Today, Anderson said, “It is my responsibility and legacy to put my money in Black-owned businesses.” She challenged listeners to do the same.

“As much as this [the Empowerment Experiment] was a stand, we wanted this to be data driven and respected as a study,” Anderson said during a Q&A session with Carol E. Henderson, Emory’s vice provost for diversity and inclusion, chief diversity officer and adviser to the president.

“We felt like this specific issue – buying Black, economic justice, economic empowerment, whatever you want to call it – wasn’t seen as a serious issue,” Anderson noted. “We didn’t feel like the issue was injected into the mainstream. As much as we talked about education or health care, this issue was not talked about in the public sphere.”

Her family’s experience in 2009 helped change that, with an unprecedented amount of mainstream media, university and corporate attention to Black-owned businesses, systemic racism in the American economy and economic inequality. It also led to a landmark Kellogg study proving that 1 million jobs could be created if Black firms received a small increase in support.

Anderson also shared how King fought for Black-owned businesses and spoke of their collective buying power, stating that the same should be true today.

“The Empowerment Experiment at its heart was our attempt to find ways to fight racism, increase racial harmony and show the world a better Black America,” she said. “We’ve got to stop fighting racism with our protests and then enabling racism with our purchases. Economic unity is our most peaceful, powerful protest.
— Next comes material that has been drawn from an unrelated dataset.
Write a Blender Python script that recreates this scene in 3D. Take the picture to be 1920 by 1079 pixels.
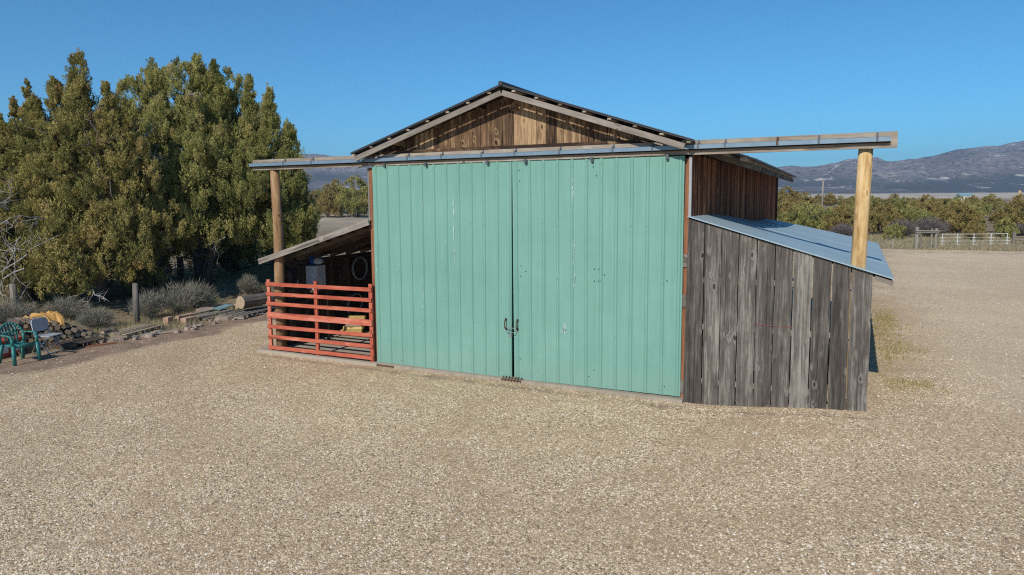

When we support those who need it – when we need support ourselves – we can move mountains.”

“This is about race but not racial division,” Henderson said, reiterating a point from “Our Black Year.” This is “a talk to reorient us on the power each of us has inside of ourselves to enact change.”

The MLK Lecture was co-sponsored by Emory’s Advancement and Alumni Engagement, Department of African American Studies, Goizueta Business School, Emory Law and The Hightower Fund.